Redefining "Hero"

In these times, the word “hero” is tossed about all too frequently.  A person walks five kilometers for some charitable awareness and he or she is deemed a hero.  A musician who volunteers to play at a charitable event is called a hero.

In fact, the term “hero” is being used so often these days that it’s almost meaningless.  If everyone is a hero, then the term no longer carries the cachet or meaning that it once did.  If everyone’s a hero, then no one’s a hero.

I started thinking about this following the death last week of a very special person.  Greg Greven died when his vehicle caught fire in the driveway and he was unable to exit.

Over twenty years ago, Greg was like most of us.  However, a spinal cord injury put him in a wheelchair for the rest of his life.  And that is where Greg’s life and story turn heroic.

While most of us only have to worry about what color trousers to wear, Greg had to figure out how to merely get his pants on—in spite of legs and arms that didn’t work like ours do.

Unlike some of us who think only about matching our socks to our ties when we dress more formally, Greg had to worry about protecting his feet from frostbite.

While a single step up is rarely noticed by most of us who are deemed “able-bodied,” for Greg, that step was a trip killer.  One single step up or down between his home and his destination could stop him.

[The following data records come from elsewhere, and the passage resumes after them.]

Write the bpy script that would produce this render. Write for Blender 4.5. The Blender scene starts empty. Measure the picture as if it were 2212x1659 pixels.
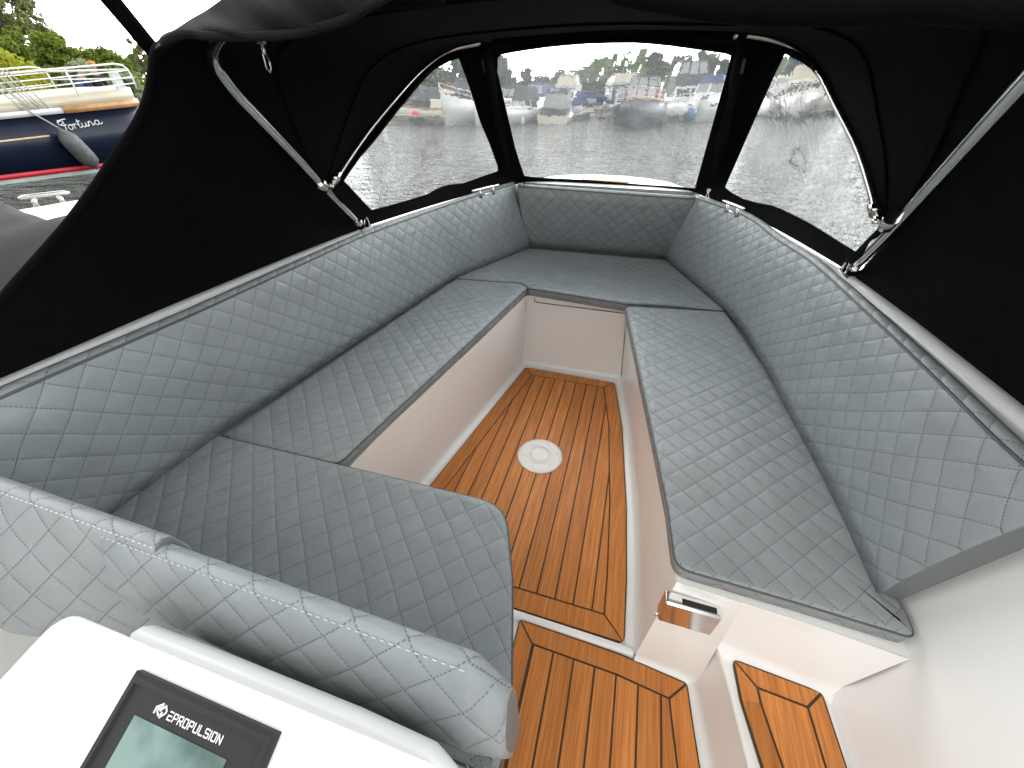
import bpy, bmesh, math, random
from mathutils import Vector, Matrix
from mathutils.geometry import tessellate_polygon
random.seed(7)
R_ = math.radians
scene = bpy.context.scene
col = scene.collection

# ------------------------------------------------------------------ camera
F, CX, CY, HC, PITCH, YAW, OX = 831.0, 1106.0, 829.5, 1.28, R_(37.145), R_(16.7), 0.192
cam_d = bpy.data.cameras.new('camera'); cam = bpy.data.objects.new('camera', cam_d); col.objects.link(cam)
cam_d.sensor_width = 36.0; cam_d.lens = F/2212*36
cam_d.clip_start = 0.02; cam_d.clip_end = 2000
cam.location = (OX, 0, HC); cam.rotation_euler = (math.pi/2-PITCH, 0, YAW)
scene.camera = cam

# ------------------------------------------------------------------ sky, sun, exposure
world = bpy.data.worlds.new("World"); scene.world = world; world.use_nodes = True
wn = world.node_tree; wn.nodes.clear()
SUN_EL, SUN_AZ = R_(52), R_(192)      # azimuth clockwise from +Y (bow)
def wnode(t, **k):
    n = wn.nodes.new(t)
    for a, b in k.items(): setattr(n, a, b)
    return n
sky = wnode('ShaderNodeTexSky', sky_type='NISHITA', sun_disc=False)
sky.sun_elevation = SUN_EL; sky.sun_rotation = SUN_AZ; sky.air_density = 1.0; sky.dust_density = 2.0
tc = wnode('ShaderNodeTexCoord'); mp = wnode('ShaderNodeMapping'); mp.inputs['Scale'].default_value = (1.4, 1.4, 5.0)
nz = wnode('ShaderNodeTexNoise'); nz.inputs['Scale'].default_value = 1.7; nz.inputs['Detail'].default_value = 7; nz.inputs['Roughness'].default_value = 0.55
rp = wnode('ShaderNodeValToRGB'); rp.color_ramp.elements[0].position = 0.30; rp.color_ramp.elements[1].position = 0.60
rp.color_ramp.elements[0].color = (6.2, 6.8, 7.2, 1); rp.color_ramp.elements[1].color = (11.6, 11.6, 11.4, 1)
mx = wnode('ShaderNodeMix', data_type='RGBA'); mx.inputs[0].default_value = 0.88
bg = wnode('ShaderNodeBackground'); bg.inputs['Strength'].default_value = 0.10
wo = wnode('ShaderNodeOutputWorld')
L = wn.links.new
L(tc.outputs['Generated'], mp.inputs['Vector']); L(mp.outputs[0], nz.inputs['Vector']); L(nz.outputs['Fac'], rp.inputs[0])
sx_ = wnode('ShaderNodeSeparateXYZ'); L(tc.outputs['Generated'], sx_.inputs[0])
mr = wnode('ShaderNodeMapRange'); mr.inputs[1].default_value = .08; mr.inputs[2].default_value = .93; mr.inputs[3].default_value = 2.1; mr.inputs[4].default_value = .08; dt = wnode('ShaderNodeVectorMath', operation='DOT_PRODUCT'); dt.inputs[1].default_value = (0, -.2, .98); L(tc.outputs['Generated'], dt.inputs[0]); L(dt.outputs['Value'], mr.inputs[0])
vm = wnode('ShaderNodeVectorMath', operation='SCALE'); L(rp.outputs[0], vm.inputs[0])
my = wnode('ShaderNodeMapRange'); my.inputs[1].default_value = -.8; my.inputs[2].default_value = .6; my.inputs[3].default_value = .50; my.inputs[4].default_value = 1.55; L(sx_.outputs[1], my.inputs[0])
mm = wnode('ShaderNodeMath', operation='MULTIPLY'); L(mr.outputs[0], mm.inputs[0]); L(my.outputs[0], mm.inputs[1]); L(mm.outputs[0], vm.inputs['Scale'])
L(sky.outputs[0], mx.inputs[6]); L(vm.outputs[0], mx.inputs[7]); L(mx.outputs[2], bg.inputs['Color']); L(bg.outputs[0], wo.inputs[0])
sun_d = bpy.data.lights.new('sun', 'SUN'); sun = bpy.data.objects.new('sun', sun_d); col.objects.link(sun)
sun_d.energy = .5; sun_d.angle = R_(45); sun_d.color = (1.0, 0.96, 0.9)
sdir = Vector((math.sin(SUN_AZ)*math.cos(SUN_EL), math.cos(SUN_AZ)*math.cos(SUN_EL), math.sin(SUN_EL)))
sun.rotation_euler = sdir.to_track_quat('Z', 'Y').to_euler(); sun.location = sdir*30
scene.view_settings.view_transform = 'Standard'; scene.view_settings.look = 'None'
scene.view_settings.exposure = 1.5; scene.view_settings.gamma = 1.0
scene.cycles.max_bounces = 12; scene.cycles.diffuse_bounces = 9; scene.cycles.transparent_max_bounces = 12; scene.cycles.caustics_refractive = True

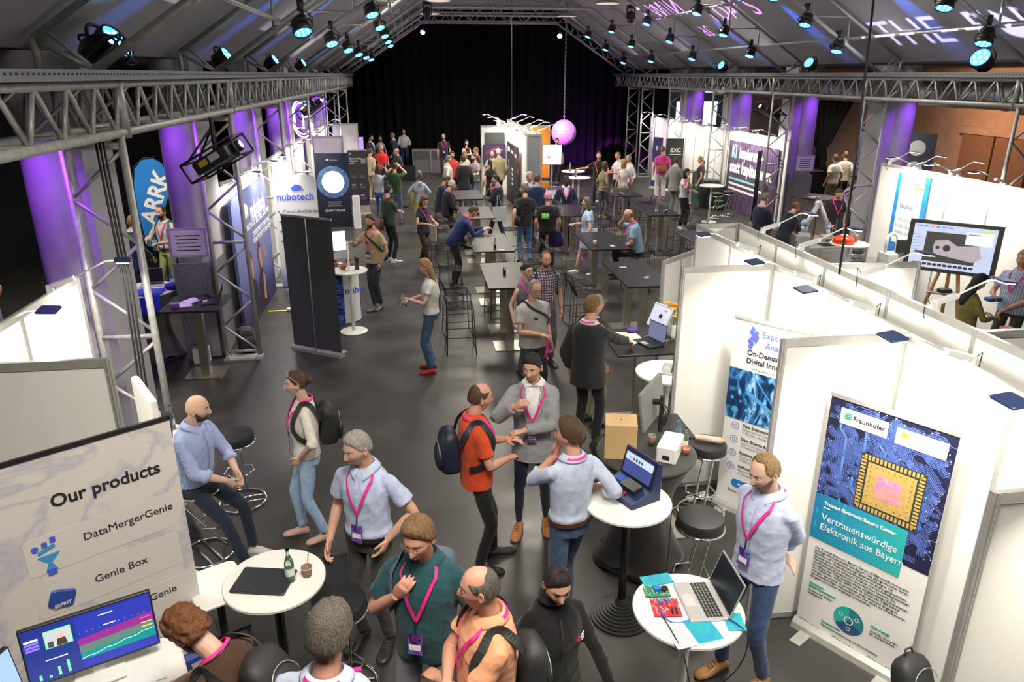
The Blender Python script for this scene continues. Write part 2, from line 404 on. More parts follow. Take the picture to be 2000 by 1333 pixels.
for i,y in enumerate([7.45,11.5,15.75,20.0,24.3,28.5]): pillar(-3.355,y,i,150 if i<3 else 180,True,i==1)
for i,y in enumerate([15.9,20.1,24.3,28.5]): pillar(11.0,y,i,160,False,i==1)
# ventilation duct on the right
DUCT=M('silver_duct',(.6,.6,.6),.3,.9,noise=.05)
t=thing('ventilation_duct','big silver round ventilation duct above the right aisle','duct',(12.3,8,3.85))
B().tube([(0,0,0),(0,24,0)],.36,20).build('pipe',DUCT,t,True)
b=B()
for k in range(16): b.tube([(0,k*1.5+.5,0),(0,k*1.5+.56,0)],.375,20)
b.build('rib',DUCT,t)
# daylight window at the far right and bright screen
WIN=M('window_glow',(.6,.75,1),.5,emit=2.2,ecol=(.62,.78,1))
o=B().box((12.9,33.5,2.55),(1.9,.06,1.0)).build('window_1',WIN); struct(o)
# orange lit niche with doors on right wall
DOOR=M('dark_brown_door',(.2,.14,.11),.6,noise=.2)
for k,y in enumerate([22.6,24.2]):
    o=B().box((19.68,y,1.1),(.12,1.5,2.2)).build('door_%d'%(k+1),DOOR); struct(o)
struct(B().box((19.7,23.4,2.35),(.2,3.6,.25)).build('trim_1',CONC))
# black drape tied back
b=B(); rs=[]
for k in range(15):
    f=k/14; z=4.3-3.0*f; 
    wl=1.55*(1-f)**1.3+.16; xc=14.1+.35*f**.5
    if f>.8: wl=.16+.5*(f-.8)
    rs.append([Vector((xc+wl*(2*j/60-1),25.2+.08*math.sin(j*.9)*(.3+wl),z-(.35*(1-abs(2*j/60-1))*(1-f)))) for j in range(61)])
for k in range(5): 
    rs.append([Vector((14.45+.1*k*0+(.2+.08*k)*(2*j/60-1),25.2+.05*math.sin(j*.9),1.3-.3*(k))) for j in range(61)])
b.rings(rs,close=False); o=b.build('black_drape',CURT,smooth=True); tag(o,'black drape gathered and tied in the middle, hanging in the right aisle','drape')
o=B().box((16,21.8,2.0),(.05,3.5,4)).build('x',CURT); bpy.data.objects.remove(o)
# second black hanging on the right behind the slogan wall
b=B(); xs=np.linspace(11.7,11.9,4) if 0 else np.linspace(12.8,13.4,30); b.rings([[Vector((x,24.9+.05*math.sin(x*22),z)) for x in xs] for z in(.02,4.3)],close=False)
o=b.build('side_curtain',CURT,smooth=True); tag(o,'black side curtain hanging behind the slogan wall on the right','curtain')
# display board with round badges
n,_=vpanel_root('poster_wall','dark poster wall with rows of round pale badges behind the drape','poster wall',(14.6,23.2),(16.4,21.8))
B().box((1.1,1.3,0),(2.2,2.3,.05)).build('board',M('slate_print',(.04,.05,.09),.6),n); F=Flat(n,.028)
for i in range(3):
    for j in range(2): F.poly(circ(24,.24,.45+.62*i,1.35+.65*j),M('badge_print',(.5,.55,.6),.6),'badge')
# ---------------------------------------------------------------- stage lamps
LENS=M('blue_led_lens',(.1,.5,1),.3,emit=2.2,ecol=(.04,.4,1))
LENSD=M('blue_led_dot',(.6,.9,1),.3,emit=6,ecol=(.2,.75,1))
def parcan(loc,aim,label,s=1.0,lie=False):
    t=thing('stage_lamp',label,'stage lamp',loc,group='blue LED stage lamps under the roof')
    q=Vector(aim).normalized().to_track_quat('Z','Y').to_matrix()
    r=.115*s
    def R(p): return q@Vector(p)
    def T(b): b.v=[q@p for p in b.v]; return b
    T(B().lathe([(r*.6,-.2*s),(r*.85,-.17*s),(r*.95,-.05*s),(r*1.03,-.03*s),(r*1.03,.02*s),(r*.95,.03*s),(r*.9,.0)],n=20)).build('housing',BLKM,t,True)
    T(B().lathe([(r*.92,.004*s),(r*.92,.016*s)],n=20)).build('lens',LENS,t)
    b=B()
    for k in range(7):
        a=k*PI/3; rr=0 if k==6 else r*.58
        b.lathe([(r*.17,.016*s),(r*.12,.024*s)],(rr*math.cos(a),rr*math.sin(a),0),8)
    T(b).build('led',LENSD,t)
    b=B(); n=10
    pts=[Vector((r*1.15*math.cos(PI*j/n),r*1.15*math.sin(PI*j/n)*1.25,-.06*s)) for j in range(n+1)]
    b.tube([q@p for p in pts],.012*s,6)
    
    if lie: b.box((0,0,-.26),(.16,.16,.04)); b.tube([q@Vector((0,-r*.9,-.1*s)),Vector((0,0,-.25))],.02,6)
    else: b.tube([q@Vector((0,r*1.4,-.06*s)),Vector((0,0,.24*s))],.014*s,6); b.box((0,0,.28*s),(.07*s,.09*s,.13*s))
    if not lie:  b.tube([q@Vector((0,-.02,-.2*s)),Vector((.1*s,.03,-.05*s)),Vector((.13*s,.06,.15*s)),Vector((.02,.05,.26*s))],.007*s,5)
    b.build('yoke',BLKM,t,True)
    return t
def spotfor(x,y,z,side,e):
    """thin blue wash raked up the tarpaulin from a lamp on the slope"""
    pass
kk=0
ordn=['first','second','third','fourth','fifth','sixth','seventh','eighth']
for i,y in enumerate([7.15,11.4,15.65,19.9,24.15,28.4,32.2]):
    for j,x in enumerate([9.0,8.22,7.45]):
        z=uz(mir(x),-2.65,4.24)-.25
        if y<9: continue
        parcan((x,y,z),(-.35,-.25,-1),'blue-lit stage lamp on the right slope, %s bay from the viewer, %s row up'%(ordn[i-1],ordn[j]),1.15)
for i,y in enumerate([11.4,15.65,19.9,24.15,28.4,32.2]):
    for j,x in enumerate([-1.42,-.62]):
        z=uz(x,-2.65,4.24)-.27
        parcan((x,y,z),(.3,-.5,-1),'blue-lit stage lamp on the left slope, %s bay from the viewer, %s row up'%(ordn[i],'lower' if j==0 else 'upper'),1.15)
for i,y in enumerate([12.6,18.5,24.0]):
    parcan((9.95,y,4.47),(-.85,-.45,.5),'round blue LED lamp lying on the right truss beam, %s from the viewer'%ordn[i],1.5 if i==0 else 1.2,True)
for i,y in enumerate([7.75,12.2,16.5,20.9]):
    parcan((-2.66,y,4.47),(.8,-.2,.5),'round blue LED lamp lying on the left truss beam, %s from the viewer'%ordn[i],1.5 if i==0 else 1.1,True)
for y in(14.0,18.0,22.3,26.5): light('blue_wash','SPOT',(7.1,y,6.15),1100,(.03,.17,1),to=(9.75,y-.15,5.12),spot=15,blend=.9,radius=.03)
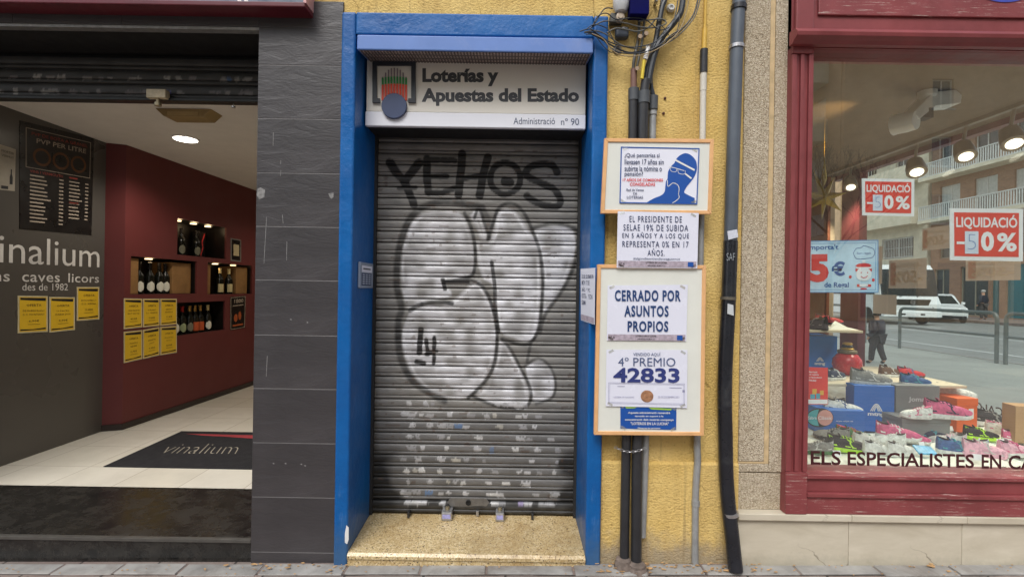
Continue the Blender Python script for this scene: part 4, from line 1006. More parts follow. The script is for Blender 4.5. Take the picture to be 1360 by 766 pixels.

And while most of us focus on our own comforts, Greg worked selflessly to better the lives and to increase civic access for those Springfieldians with disabilities. He explained that many disabled people did not have the strong support system that he did and, as a result, wanted to raise the consciousness of those of us who are not physically disabled.

In his obituary in the Springfield News-Leader, Greg’s volunteer activities and his memberships comprised a real “What’s What” and “Who’s Who” in the disability world.

He was recently elected chairman of the Mayor’s Commission on Human Rights and he wanted that organization to have more of a positive impact in Springfield under his leadership than it has had in recent years.

Most recently, Greg appeared—nine inches of snow notwithstanding—at the emergency City Council meeting regarding postponing the primary election.  He argued eloquently that the disabled didn’t want to use absentee ballots—that they would prefer to go to their polling places like everyone else.  He spoke of their desire to be independent. And he made a significant impression on those of us who had to vote on the issue.

In spite of the obstacles he encountered following his spinal cord injury, Greg did not quit.  He did not withdraw. He did not grow bitter.  Rather, he held himself up as an example of how people with disabilities could function and could contribute to society. 

And for that, Greg was a hero—in the truest sense of the word.